Corporations with questionable morals when it comes to their treatment of workers, like Apple and Target, have embraced the trendier elements of the LGBTQ rights movement for cover. In the spring of 2016, Target rolled out its “transgender bathroom policy” to much fanfare. The company said that, in the name of “inclusivity,” any patron could use any bathroom that fit their gender identity. The company also announced it would eliminate “gendered” toy sections. (Well, sort of: at my local Target, all the dolls and dresses are still in the same aisle, while all the G.I. Joes are in another. They simply removed the explicit signage saying “Girls” and “Boys.” What do they want—a Nobel Peace Prize?)
Making a few cosmetic changes to your store layout and declaring your bathrooms “gender neutral” is easy. Changing your labor practices to stay true to your progressive values—such as walking away from millions in extra profits in order to let your minimum-wage employees spend Thanksgiving at home with family—is hard. Given the choice between liberal ideals about corporate greed and valuing the little guy—especially low-wage workers—and profit, “progressive” corporations like Target choose profit every time.

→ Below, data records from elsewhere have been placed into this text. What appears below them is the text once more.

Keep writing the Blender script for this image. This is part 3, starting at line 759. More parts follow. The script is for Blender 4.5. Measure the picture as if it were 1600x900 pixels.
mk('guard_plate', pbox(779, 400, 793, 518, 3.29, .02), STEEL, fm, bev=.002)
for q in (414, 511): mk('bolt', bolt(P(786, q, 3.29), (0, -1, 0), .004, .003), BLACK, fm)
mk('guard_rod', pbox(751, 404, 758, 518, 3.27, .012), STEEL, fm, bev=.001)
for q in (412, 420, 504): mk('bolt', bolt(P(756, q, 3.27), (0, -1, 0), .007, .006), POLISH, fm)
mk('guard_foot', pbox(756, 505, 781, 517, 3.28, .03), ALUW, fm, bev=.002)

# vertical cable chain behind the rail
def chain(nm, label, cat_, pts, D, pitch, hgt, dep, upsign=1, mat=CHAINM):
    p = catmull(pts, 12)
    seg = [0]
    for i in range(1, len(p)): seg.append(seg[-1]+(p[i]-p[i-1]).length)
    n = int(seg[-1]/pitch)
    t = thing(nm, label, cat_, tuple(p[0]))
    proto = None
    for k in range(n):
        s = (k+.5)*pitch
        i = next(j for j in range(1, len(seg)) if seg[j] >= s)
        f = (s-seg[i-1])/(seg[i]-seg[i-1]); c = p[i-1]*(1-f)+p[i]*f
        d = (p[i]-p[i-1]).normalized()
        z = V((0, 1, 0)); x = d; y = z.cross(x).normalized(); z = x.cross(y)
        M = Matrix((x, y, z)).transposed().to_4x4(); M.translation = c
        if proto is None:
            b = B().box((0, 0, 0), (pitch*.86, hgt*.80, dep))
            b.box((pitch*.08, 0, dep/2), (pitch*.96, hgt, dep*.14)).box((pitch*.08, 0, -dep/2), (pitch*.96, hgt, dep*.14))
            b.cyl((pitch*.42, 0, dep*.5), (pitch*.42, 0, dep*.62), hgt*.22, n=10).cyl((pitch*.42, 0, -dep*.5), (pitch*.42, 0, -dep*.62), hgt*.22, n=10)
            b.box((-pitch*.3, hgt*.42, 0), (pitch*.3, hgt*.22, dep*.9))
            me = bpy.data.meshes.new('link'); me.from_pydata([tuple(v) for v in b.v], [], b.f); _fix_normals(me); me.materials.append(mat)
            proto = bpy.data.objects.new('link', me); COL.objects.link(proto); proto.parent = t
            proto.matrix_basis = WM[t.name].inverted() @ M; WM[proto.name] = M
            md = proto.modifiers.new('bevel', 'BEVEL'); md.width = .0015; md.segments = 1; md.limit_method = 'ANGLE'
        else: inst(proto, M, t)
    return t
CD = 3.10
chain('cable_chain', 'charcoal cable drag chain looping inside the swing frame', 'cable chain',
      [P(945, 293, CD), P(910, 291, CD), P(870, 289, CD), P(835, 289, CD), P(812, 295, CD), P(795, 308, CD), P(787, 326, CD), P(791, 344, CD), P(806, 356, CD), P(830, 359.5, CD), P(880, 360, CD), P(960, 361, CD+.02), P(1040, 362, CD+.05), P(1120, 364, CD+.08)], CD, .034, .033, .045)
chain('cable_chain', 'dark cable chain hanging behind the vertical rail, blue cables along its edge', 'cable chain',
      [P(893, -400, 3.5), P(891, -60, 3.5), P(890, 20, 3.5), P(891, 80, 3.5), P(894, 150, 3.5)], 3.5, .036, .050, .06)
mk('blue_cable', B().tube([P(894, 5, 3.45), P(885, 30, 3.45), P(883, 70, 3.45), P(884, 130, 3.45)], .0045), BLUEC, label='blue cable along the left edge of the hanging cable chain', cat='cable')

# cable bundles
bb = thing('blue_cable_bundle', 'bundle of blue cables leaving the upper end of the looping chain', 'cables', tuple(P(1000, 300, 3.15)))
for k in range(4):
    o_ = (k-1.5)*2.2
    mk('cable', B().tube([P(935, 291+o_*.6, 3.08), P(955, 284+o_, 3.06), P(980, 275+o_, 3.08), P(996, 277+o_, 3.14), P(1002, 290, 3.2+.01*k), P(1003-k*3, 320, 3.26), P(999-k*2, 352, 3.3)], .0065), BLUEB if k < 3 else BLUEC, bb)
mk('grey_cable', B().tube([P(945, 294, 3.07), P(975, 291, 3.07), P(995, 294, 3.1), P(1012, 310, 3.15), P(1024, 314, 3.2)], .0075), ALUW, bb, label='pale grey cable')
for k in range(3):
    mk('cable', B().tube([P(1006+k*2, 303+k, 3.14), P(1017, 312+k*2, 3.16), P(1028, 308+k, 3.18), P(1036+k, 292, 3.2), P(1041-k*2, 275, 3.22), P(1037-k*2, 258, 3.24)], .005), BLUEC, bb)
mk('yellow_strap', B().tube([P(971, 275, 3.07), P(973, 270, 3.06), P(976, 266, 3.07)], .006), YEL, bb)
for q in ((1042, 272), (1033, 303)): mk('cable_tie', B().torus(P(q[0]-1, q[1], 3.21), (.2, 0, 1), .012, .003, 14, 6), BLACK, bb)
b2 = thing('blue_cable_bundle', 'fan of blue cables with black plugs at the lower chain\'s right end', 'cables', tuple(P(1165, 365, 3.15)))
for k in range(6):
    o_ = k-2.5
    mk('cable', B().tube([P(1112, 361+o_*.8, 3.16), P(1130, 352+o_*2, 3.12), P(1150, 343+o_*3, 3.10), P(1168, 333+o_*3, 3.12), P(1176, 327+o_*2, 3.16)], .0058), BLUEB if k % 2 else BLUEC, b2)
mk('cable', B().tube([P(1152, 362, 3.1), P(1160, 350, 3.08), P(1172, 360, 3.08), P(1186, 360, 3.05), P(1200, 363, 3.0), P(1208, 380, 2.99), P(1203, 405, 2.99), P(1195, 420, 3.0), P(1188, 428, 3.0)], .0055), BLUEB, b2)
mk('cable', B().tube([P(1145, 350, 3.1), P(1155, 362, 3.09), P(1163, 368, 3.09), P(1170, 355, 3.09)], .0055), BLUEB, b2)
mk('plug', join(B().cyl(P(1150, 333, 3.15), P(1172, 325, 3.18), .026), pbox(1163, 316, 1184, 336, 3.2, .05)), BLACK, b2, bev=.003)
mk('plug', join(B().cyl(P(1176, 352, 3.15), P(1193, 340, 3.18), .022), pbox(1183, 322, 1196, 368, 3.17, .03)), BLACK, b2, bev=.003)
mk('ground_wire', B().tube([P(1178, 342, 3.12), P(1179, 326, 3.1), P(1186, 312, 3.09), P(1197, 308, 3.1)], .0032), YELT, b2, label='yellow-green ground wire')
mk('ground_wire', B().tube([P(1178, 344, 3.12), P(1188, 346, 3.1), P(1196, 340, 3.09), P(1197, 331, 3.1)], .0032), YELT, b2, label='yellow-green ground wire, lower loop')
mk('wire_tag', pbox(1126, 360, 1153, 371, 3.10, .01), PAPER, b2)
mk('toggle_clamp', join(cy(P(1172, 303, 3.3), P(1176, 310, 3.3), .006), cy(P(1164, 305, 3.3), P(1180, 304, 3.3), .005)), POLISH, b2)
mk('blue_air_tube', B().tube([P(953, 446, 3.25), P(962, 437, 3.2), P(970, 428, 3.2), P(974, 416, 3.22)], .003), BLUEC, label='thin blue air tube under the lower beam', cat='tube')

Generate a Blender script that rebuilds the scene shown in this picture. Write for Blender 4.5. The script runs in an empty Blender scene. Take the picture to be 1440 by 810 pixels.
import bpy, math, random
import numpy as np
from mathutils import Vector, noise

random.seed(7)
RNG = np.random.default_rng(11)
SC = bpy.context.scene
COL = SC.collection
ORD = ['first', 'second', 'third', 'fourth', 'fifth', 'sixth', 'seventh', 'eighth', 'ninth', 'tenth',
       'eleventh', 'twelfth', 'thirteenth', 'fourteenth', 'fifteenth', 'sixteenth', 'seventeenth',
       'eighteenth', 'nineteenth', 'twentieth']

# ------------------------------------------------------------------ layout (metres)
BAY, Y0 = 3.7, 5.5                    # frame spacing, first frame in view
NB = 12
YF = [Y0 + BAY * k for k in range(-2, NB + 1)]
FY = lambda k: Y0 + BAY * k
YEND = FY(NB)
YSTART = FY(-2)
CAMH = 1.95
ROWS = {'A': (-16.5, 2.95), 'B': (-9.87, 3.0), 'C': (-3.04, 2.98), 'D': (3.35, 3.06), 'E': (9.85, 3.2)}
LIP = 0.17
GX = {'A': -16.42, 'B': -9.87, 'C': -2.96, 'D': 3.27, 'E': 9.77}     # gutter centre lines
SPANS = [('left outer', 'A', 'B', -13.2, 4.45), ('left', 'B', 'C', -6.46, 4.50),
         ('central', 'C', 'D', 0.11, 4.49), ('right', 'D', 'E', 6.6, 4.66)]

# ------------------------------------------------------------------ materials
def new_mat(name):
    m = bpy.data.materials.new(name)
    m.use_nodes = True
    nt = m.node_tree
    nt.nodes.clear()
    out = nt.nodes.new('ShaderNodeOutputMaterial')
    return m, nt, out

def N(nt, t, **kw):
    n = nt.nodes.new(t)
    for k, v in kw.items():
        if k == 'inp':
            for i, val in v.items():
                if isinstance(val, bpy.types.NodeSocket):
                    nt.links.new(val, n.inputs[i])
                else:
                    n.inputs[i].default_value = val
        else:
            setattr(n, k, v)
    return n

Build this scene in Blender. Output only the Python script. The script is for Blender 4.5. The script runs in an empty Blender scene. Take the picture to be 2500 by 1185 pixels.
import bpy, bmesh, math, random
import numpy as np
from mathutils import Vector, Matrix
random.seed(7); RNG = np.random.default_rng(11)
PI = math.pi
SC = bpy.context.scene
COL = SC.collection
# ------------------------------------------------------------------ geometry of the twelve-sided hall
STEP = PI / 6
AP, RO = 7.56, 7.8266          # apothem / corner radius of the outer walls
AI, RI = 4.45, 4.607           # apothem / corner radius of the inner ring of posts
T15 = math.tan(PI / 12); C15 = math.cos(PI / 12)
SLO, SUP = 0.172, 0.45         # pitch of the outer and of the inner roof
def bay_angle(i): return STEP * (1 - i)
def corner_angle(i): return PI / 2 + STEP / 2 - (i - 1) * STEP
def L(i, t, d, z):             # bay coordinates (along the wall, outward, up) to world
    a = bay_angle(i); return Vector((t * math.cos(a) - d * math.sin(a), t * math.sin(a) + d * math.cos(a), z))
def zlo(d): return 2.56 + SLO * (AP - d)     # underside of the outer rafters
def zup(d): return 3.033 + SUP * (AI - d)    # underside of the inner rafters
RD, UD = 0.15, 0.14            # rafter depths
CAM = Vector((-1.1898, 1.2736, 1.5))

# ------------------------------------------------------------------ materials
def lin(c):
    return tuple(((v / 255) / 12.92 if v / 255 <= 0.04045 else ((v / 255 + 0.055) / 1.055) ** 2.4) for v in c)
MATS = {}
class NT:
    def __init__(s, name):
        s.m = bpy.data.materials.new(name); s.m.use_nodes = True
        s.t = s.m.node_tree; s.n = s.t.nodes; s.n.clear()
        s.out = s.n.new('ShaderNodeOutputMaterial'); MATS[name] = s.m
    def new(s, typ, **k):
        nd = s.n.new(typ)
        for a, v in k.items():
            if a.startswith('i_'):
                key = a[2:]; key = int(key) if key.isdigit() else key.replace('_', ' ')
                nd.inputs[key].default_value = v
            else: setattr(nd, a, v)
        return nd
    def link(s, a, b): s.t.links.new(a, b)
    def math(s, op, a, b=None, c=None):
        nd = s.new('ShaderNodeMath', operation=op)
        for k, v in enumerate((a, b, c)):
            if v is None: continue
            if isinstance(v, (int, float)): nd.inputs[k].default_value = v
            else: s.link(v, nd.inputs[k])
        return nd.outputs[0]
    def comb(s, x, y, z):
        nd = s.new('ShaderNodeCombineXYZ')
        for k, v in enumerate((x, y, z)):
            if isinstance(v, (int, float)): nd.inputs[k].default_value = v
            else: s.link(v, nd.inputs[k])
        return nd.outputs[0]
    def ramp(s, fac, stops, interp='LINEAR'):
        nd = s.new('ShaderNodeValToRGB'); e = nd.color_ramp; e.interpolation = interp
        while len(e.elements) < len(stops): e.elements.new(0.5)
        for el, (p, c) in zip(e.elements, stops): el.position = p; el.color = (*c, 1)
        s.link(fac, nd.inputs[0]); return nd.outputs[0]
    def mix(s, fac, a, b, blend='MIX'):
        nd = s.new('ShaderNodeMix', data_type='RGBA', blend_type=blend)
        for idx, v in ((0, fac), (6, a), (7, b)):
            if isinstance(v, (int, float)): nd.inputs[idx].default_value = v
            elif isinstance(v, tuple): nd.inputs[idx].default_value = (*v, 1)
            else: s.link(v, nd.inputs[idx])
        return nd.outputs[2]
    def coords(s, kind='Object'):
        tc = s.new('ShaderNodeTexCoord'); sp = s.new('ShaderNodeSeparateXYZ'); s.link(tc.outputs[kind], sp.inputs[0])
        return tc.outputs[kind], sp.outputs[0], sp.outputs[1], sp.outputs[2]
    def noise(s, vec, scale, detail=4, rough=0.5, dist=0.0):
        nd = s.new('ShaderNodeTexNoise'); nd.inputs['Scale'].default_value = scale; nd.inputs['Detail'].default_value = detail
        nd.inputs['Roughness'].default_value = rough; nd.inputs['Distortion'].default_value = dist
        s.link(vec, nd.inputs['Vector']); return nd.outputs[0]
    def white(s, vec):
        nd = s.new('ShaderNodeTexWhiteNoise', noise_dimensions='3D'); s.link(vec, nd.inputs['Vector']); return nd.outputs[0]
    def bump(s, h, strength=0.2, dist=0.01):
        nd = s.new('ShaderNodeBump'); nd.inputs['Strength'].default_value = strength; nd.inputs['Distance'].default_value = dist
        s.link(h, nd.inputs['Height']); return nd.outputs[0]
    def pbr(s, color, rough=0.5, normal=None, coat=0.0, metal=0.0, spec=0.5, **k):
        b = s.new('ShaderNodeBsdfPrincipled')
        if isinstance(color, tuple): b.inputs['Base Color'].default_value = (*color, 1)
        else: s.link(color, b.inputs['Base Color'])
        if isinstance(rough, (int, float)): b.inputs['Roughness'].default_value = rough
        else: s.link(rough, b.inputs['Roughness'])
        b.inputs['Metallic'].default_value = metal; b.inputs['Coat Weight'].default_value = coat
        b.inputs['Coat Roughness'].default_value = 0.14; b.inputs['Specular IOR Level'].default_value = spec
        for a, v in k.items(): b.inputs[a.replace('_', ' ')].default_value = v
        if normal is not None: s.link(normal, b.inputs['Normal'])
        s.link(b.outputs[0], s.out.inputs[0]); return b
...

And low-wage workers aren’t the only people who suffer for our Black Friday excesses. According to experts at nonprofit groups like the Sierra Club, Black Friday also greatly contributes to what liberals say is the most pressing issue of our lifetime: climate change and environmental pollution. This is the biggest day of the year for people to purchase massive amounts of plastic, in forms ranging from excessive packaging to cheap toys—the vast majority of which ends up in the trash within months. “Cyber Monday” isn't off the hook, either. Cyber Monday, or Black Friday for Amazon aficionados, is a big holiday for a lot of self-styled liberal sophisticates, who would do anything to avoid going to their local Wal-Mart to buy toilet paper and stand in a check-out line with the people they sneer at on Twitter. These so-called progressives often pride themselves on ordering everything on Amazon—even basic necessities like paper towel and cleaning supplies. All that shipping packaging creates an enormous amount of waste. And much of it is non-biodegradable plastic that goes straight into the trash.
How much greed, excess, and environmental destruction is enough to make liberals say, “No more?” How hard is it for Target to say, “Sorry, but we can’t participate in Black Friday. It promotes materialism and waste, and we’d rather give our workers the day off to enjoy spending time with their loved ones”?
Apparently, it’s very hard. For the biggest companies in America, profits continue to trump people every time—and “Black Friday” madness keeps commencing earlier, now before the Thanksgiving turkey even lands on most American dinner tables.
But hey—at least men can use the women’s bathroom.